No se trata de desconocer la profundísima novedad que ha traído el “culto según el Logos” (Rom 12, 1) cristiano con respecto al “do ut des” (toma y daca) de las religiones paganas o de sus tantas supervivencias mágicas y supersticiosas, e incluso respecto de los sacrificios de la antigua Alianza. Estamos convencidos de que en la vida cristiana amar a Dios es, en última instancia, “dejarse reconciliar por Él” (cf. 2 Cor 5, 20), que “nos amó primero” (1 Jn 4, 10. 19).

Pero no por eso se pueden evaporar de nuestra religión y de nuestra liturgia la alabanza, la adoración, la acción de gracias, los sacrificios, las promesas, los votos, en fin, la ofrenda de la propia vida. El culto a Dios es una profunda necesidad inscrita en la naturaleza humana. Cuando a esta potente tendencia espiritual no se le asegura un cauce en que expresarse, se opera una verdadera represión, se ejerce una violencia, y termina desbordando por alguna parte, desmadradamente.

De hecho, en nuestro medio, quienes se benefician de nuestra horizontalización de la liturgia son las sectas pentecostales, en las que la alabanza tiene un sitio preminente.
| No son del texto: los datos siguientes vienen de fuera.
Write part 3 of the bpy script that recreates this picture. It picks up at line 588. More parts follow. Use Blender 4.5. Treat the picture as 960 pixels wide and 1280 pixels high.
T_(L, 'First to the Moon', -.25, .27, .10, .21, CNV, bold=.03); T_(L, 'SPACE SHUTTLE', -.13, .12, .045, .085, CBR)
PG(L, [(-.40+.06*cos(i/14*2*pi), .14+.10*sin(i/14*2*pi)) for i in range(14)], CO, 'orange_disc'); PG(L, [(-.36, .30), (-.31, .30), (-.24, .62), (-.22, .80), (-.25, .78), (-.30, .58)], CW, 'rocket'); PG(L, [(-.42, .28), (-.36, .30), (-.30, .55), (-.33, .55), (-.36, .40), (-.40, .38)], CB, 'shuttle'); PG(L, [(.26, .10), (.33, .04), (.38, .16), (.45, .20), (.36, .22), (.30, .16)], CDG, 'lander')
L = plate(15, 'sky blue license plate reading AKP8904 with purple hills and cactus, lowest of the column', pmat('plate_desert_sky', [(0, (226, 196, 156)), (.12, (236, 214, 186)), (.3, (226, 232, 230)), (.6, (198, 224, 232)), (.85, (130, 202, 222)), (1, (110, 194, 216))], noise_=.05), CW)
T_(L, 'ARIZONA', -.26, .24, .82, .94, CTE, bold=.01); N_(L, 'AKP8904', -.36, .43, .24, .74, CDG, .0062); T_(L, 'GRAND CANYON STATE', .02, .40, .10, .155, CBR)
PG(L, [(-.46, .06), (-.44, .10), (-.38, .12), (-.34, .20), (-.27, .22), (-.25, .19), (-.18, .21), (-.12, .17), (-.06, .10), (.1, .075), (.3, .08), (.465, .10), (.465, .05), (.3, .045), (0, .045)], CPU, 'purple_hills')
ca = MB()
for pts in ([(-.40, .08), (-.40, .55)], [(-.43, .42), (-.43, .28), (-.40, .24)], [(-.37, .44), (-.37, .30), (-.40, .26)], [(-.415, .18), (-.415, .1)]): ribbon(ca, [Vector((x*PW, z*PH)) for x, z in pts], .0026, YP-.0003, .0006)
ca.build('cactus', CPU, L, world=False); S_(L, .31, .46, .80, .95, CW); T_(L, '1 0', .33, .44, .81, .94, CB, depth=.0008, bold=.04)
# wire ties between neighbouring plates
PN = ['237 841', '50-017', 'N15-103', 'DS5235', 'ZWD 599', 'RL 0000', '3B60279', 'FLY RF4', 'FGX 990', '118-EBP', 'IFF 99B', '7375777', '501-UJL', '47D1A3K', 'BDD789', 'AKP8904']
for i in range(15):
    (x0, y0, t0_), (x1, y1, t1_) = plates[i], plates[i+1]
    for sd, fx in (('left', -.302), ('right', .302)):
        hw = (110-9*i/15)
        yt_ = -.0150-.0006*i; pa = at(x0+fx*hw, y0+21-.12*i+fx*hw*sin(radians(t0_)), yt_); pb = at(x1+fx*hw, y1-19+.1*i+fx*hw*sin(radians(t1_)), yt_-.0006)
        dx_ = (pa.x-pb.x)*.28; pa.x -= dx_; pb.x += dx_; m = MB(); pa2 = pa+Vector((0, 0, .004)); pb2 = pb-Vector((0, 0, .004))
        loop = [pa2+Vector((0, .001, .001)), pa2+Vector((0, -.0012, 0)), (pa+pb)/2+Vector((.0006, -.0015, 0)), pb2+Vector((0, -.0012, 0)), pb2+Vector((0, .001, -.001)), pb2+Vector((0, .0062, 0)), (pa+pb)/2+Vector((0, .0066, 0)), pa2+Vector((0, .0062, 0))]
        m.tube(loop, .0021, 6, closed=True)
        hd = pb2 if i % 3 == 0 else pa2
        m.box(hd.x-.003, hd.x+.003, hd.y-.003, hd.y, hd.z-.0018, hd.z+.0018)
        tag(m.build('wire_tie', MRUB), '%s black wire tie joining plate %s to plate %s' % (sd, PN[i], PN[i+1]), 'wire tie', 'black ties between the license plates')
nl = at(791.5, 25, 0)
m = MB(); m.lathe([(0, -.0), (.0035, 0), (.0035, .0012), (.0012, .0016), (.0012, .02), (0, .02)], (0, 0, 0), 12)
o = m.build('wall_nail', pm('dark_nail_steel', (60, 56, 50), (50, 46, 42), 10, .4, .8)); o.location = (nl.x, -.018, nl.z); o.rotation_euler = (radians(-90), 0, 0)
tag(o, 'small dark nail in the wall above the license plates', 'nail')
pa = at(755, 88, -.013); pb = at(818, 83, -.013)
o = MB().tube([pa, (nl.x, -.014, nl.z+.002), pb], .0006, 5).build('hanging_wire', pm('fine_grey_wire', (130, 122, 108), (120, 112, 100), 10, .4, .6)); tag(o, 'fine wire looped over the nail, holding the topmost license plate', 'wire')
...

No en vano ellos conservan para sus celebraciones una palabra que la Iglesia ha desechado: “culto”.

Hoy es más oportuno que nunca, entonces, que recibamos este “regalo de Reyes” y desenterremos del olvido el tesoro de la virtud de la religión. Que volvamos a ofrecerle a Dios el homenaje de nuestras alabanzas, de nuestros gestos corporales, de nuestros bienes materiales como signos insoslayables de nuestra propia entrega (fe, obediencia, amor, servicio) a Él.

La misma liturgia de la Misa de Epifanía resuelve magistralmente todas estas cuestiones en la Oración sobre las ofrendas. Toda la teología del culto cristiano se resume en el sacrificio pascual de Nuestro Señor, quien es, desde la Cruz, el lugar de encuentro en que se reconcilian la gracia y la libertad, Dios y los hombres.

“Señor, mira con bondad las ofrendas de tu Iglesia que ya no son oro, incienso y mirra, sino Jesucristo mismo que en estos dones se manifiesta, se inmola y se nos da como alimento, que vive y reina por los siglos de los siglos. Amén”.